§ **TASK OBJECTIVE**
Give every line of the data again, unchanged, but with no pictures.

━━━━━━━━━━━━━━━━

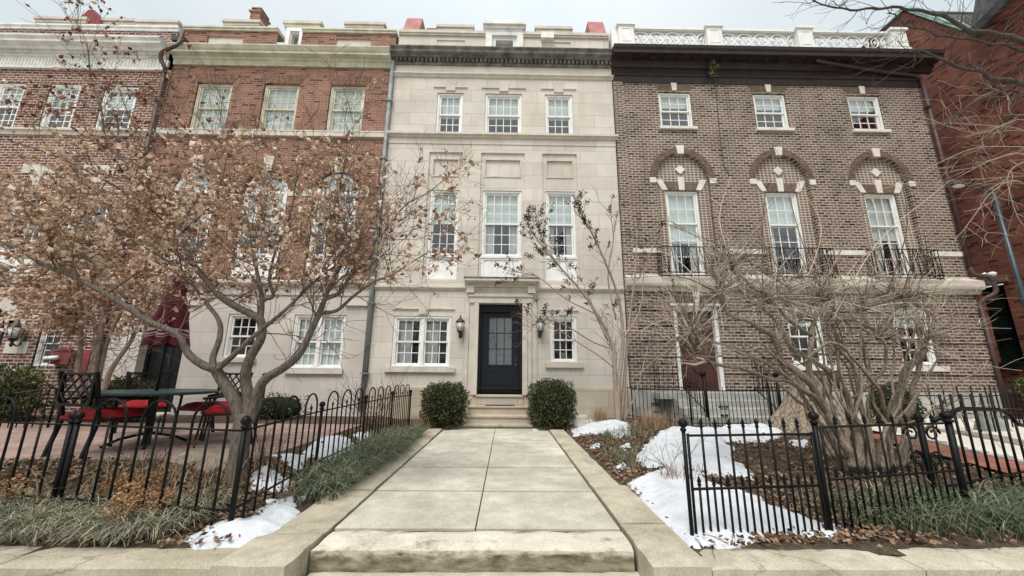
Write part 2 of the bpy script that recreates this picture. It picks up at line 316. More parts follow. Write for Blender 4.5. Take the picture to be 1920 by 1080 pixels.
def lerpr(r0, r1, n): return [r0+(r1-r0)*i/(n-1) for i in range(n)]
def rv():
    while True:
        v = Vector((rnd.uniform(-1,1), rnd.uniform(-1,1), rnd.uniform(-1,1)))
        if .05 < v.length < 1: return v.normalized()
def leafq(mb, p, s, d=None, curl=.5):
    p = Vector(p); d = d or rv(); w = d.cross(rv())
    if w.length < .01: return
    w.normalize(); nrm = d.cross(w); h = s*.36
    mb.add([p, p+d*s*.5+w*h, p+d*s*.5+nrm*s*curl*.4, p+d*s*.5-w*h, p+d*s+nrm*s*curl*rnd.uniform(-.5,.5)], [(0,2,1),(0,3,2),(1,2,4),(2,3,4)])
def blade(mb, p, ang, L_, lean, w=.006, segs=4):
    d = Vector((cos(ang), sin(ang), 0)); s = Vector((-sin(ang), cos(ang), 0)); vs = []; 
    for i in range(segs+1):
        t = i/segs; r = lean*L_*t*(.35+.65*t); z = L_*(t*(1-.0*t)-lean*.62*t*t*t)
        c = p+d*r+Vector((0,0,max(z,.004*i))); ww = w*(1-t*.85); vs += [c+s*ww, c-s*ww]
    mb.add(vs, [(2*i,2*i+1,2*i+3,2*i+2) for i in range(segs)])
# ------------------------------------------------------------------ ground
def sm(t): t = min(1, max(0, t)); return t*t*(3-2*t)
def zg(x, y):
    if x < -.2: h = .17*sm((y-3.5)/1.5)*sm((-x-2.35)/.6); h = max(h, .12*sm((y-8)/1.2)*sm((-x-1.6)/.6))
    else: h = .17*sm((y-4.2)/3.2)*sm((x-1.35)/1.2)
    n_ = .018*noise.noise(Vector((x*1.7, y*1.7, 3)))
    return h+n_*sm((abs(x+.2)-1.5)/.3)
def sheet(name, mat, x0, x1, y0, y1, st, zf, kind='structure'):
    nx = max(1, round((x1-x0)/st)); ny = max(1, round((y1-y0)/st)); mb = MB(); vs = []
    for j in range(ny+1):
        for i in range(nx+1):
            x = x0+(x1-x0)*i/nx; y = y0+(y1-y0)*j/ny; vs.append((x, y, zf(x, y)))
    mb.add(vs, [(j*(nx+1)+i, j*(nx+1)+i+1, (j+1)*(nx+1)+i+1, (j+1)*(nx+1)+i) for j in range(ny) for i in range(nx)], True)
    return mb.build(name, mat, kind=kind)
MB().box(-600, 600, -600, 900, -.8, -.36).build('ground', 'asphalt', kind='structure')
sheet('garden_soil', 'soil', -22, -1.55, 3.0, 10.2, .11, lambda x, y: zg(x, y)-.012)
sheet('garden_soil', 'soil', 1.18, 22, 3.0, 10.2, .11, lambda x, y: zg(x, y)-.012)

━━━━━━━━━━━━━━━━

§ **ANSWER TO THIS PROBLEM**
Write part 2 of the bpy script that recreates this picture. It picks up at line 316. More parts follow. Write for Blender 4.5. Take the picture to be 1920 by 1080 pixels.
def lerpr(r0, r1, n): return [r0+(r1-r0)*i/(n-1) for i in range(n)]
def rv():
    while True:
        v = Vector((rnd.uniform(-1,1), rnd.uniform(-1,1), rnd.uniform(-1,1)))
        if .05 < v.length < 1: return v.normalized()
def leafq(mb, p, s, d=None, curl=.5):
    p = Vector(p); d = d or rv(); w = d.cross(rv())
    if w.length < .01: return
    w.normalize(); nrm = d.cross(w); h = s*.36
    mb.add([p, p+d*s*.5+w*h, p+d*s*.5+nrm*s*curl*.4, p+d*s*.5-w*h, p+d*s+nrm*s*curl*rnd.uniform(-.5,.5)], [(0,2,1),(0,3,2),(1,2,4),(2,3,4)])
def blade(mb, p, ang, L_, lean, w=.006, segs=4):
    d = Vector((cos(ang), sin(ang), 0)); s = Vector((-sin(ang), cos(ang), 0)); vs = []; 
    for i in range(segs+1):
        t = i/segs; r = lean*L_*t*(.35+.65*t); z = L_*(t*(1-.0*t)-lean*.62*t*t*t)
        c = p+d*r+Vector((0,0,max(z,.004*i))); ww = w*(1-t*.85); vs += [c+s*ww, c-s*ww]
    mb.add(vs, [(2*i,2*i+1,2*i+3,2*i+2) for i in range(segs)])
# ------------------------------------------------------------------ ground
def sm(t): t = min(1, max(0, t)); return t*t*(3-2*t)
def zg(x, y):
    if x < -.2: h = .17*sm((y-3.5)/1.5)*sm((-x-2.35)/.6); h = max(h, .12*sm((y-8)/1.2)*sm((-x-1.6)/.6))
    else: h = .17*sm((y-4.2)/3.2)*sm((x-1.35)/1.2)
    n_ = .018*noise.noise(Vector((x*1.7, y*1.7, 3)))
    return h+n_*sm((abs(x+.2)-1.5)/.3)
def sheet(name, mat, x0, x1, y0, y1, st, zf, kind='structure'):
    nx = max(1, round((x1-x0)/st)); ny = max(1, round((y1-y0)/st)); mb = MB(); vs = []
    for j in range(ny+1):
        for i in range(nx+1):
            x = x0+(x1-x0)*i/nx; y = y0+(y1-y0)*j/ny; vs.append((x, y, zf(x, y)))
    mb.add(vs, [(j*(nx+1)+i, j*(nx+1)+i+1, (j+1)*(nx+1)+i+1, (j+1)*(nx+1)+i) for j in range(ny) for i in range(nx)], True)
    return mb.build(name, mat, kind=kind)
MB().box(-600, 600, -600, 900, -.8, -.36).build('ground', 'asphalt', kind='structure')
sheet('garden_soil', 'soil', -22, -1.55, 3.0, 10.2, .11, lambda x, y: zg(x, y)-.012)
sheet('garden_soil', 'soil', 1.18, 22, 3.0, 10.2, .11, lambda x, y: zg(x, y)-.012)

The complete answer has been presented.